Well, Philip Clarke, Tesco's chief executive, says: "Continuing pressures on UK household finances have made the grocery market more challenging for everyone since the summer and our third quarter performance reflects this."
He's right that, on the face of it, food retailers in general seem to be having a tougher time. Earlier this week, the BRC-KPMG Retail Sales Monitor showed a fall in like-for-like sales for all food retailers of 0.4%.
However I am sure you have noticed that Tesco seems to be doing worse than the norm.
Which of course implies, given that Tesco is by far the biggest food retailer, that some food retailers are doing pretty well.
What seems to be happening is that increasingly value-conscious shoppers are drifting away from the middle ground occupied by Tesco, and going either to the out-and-out discounters, like Aldi and Lidl, or trading upmarket to the likes of Waitrose.

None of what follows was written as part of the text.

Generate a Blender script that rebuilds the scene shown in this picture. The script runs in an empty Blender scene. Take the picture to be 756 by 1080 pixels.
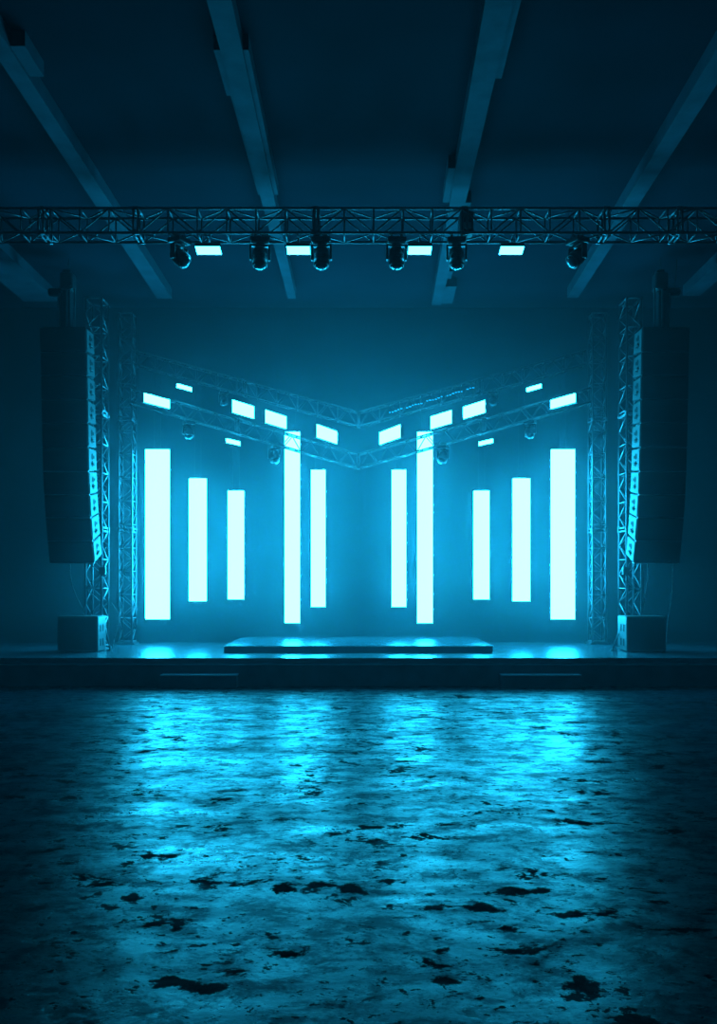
import bpy, math, random
from mathutils import Vector, Matrix
random.seed(7)
C = bpy.context.scene.collection
F = 994.0; HX = 378.0; HY = 612.0; CH = 1.6       # focal length in px, horizon point, eye height

def P(px, py, Y):
    return Vector(((px - HX) * Y / F, Y, CH - (py - HY) * Y / F))

# ------------------------------------------------------------------ materials
def mat(name, col=(.1, .1, .1), rough=.5, metal=0., spec=.5, noise=None, bump=None):
    m = bpy.data.materials.new(name); m.use_nodes = True
    nt = m.node_tree; b = nt.nodes['Principled BSDF']
    b.inputs['Base Color'].default_value = (*col, 1); b.inputs['Roughness'].default_value = rough
    b.inputs['Metallic'].default_value = metal; b.inputs['Specular IOR Level'].default_value = spec
    tc = nt.nodes.new('ShaderNodeTexCoord')
    if noise:
        sc, amt = noise
        n = nt.nodes.new('ShaderNodeTexNoise'); n.inputs['Scale'].default_value = sc; n.inputs['Detail'].default_value = 6
        nt.links.new(tc.outputs['Object'], n.inputs['Vector'])
        r = nt.nodes.new('ShaderNodeValToRGB')
        r.color_ramp.elements[0].position = .3; r.color_ramp.elements[1].position = .7
        r.color_ramp.elements[0].color = (*[c * (1 - amt) for c in col], 1)
        r.color_ramp.elements[1].color = (*[min(1, c * (1 + amt)) for c in col], 1)
        nt.links.new(n.outputs['Fac'], r.inputs['Fac']); nt.links.new(r.outputs['Color'], b.inputs['Base Color'])
    if bump:
        sc, st, di = bump
        n = nt.nodes.new('ShaderNodeTexNoise'); n.inputs['Scale'].default_value = sc; n.inputs['Detail'].default_value = 4
        nt.links.new(tc.outputs['Object'], n.inputs['Vector'])
        bp = nt.nodes.new('ShaderNodeBump'); bp.inputs['Strength'].default_value = st; bp.inputs['Distance'].default_value = di
        nt.links.new(n.outputs['Fac'], bp.inputs['Height']); nt.links.new(bp.outputs['Normal'], b.inputs['Normal'])
    return m

def emis(name, col, s):
    m = bpy.data.materials.new(name); m.use_nodes = True
    nt = m.node_tree; nt.nodes.clear()
    e = nt.nodes.new('ShaderNodeEmission'); o = nt.nodes.new('ShaderNodeOutputMaterial')
    e.inputs['Color'].default_value = (*col, 1); e.inputs['Strength'].default_value = s
    nt.links.new(e.outputs[0], o.inputs['Surface'])
    return m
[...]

That would be the explanation which says Phil Clarke was dealt a difficult hand when he took over from Sir Terry Leahy as chief executive.
But even if that is right, it is not impossible to prosper in that middle ground, as Sainsbury - which has been capturing market share - has been demonstrating.
And there is another thing.
Non-food retailing is doing pretty well across the UK. According to the latest BRC survey, in the latest three month period, non-food like-for-like sales were up 1.5%, a slight deceleration from the August-to-October figures but not too shabby.
Tesco still has a substantial non-food presence, although Clarke took a decision to scale that back some time ago, and does not appear to be benefiting from the general non-food revival.
The bigger story of what's happening in the UK economy is that growth in household consumption has been driving economic recovery. In the latest quarter. the increase in household consumption delivered 0.5% of a 0.8% growth in GDP.
That implies the squeeze at Tesco may be more about the weakness at Tesco than what is happening to consumer spending and the economy in the round
Which of course doesn't resolve the question of whether, because of its history, Tesco is trapped in the squeezed middle, or whether Clarke and his team could have done more to liberate it. Are the poorish sales at Tesco a reflection of duff management or the inheritance by the newish management team of an intractable structural problem?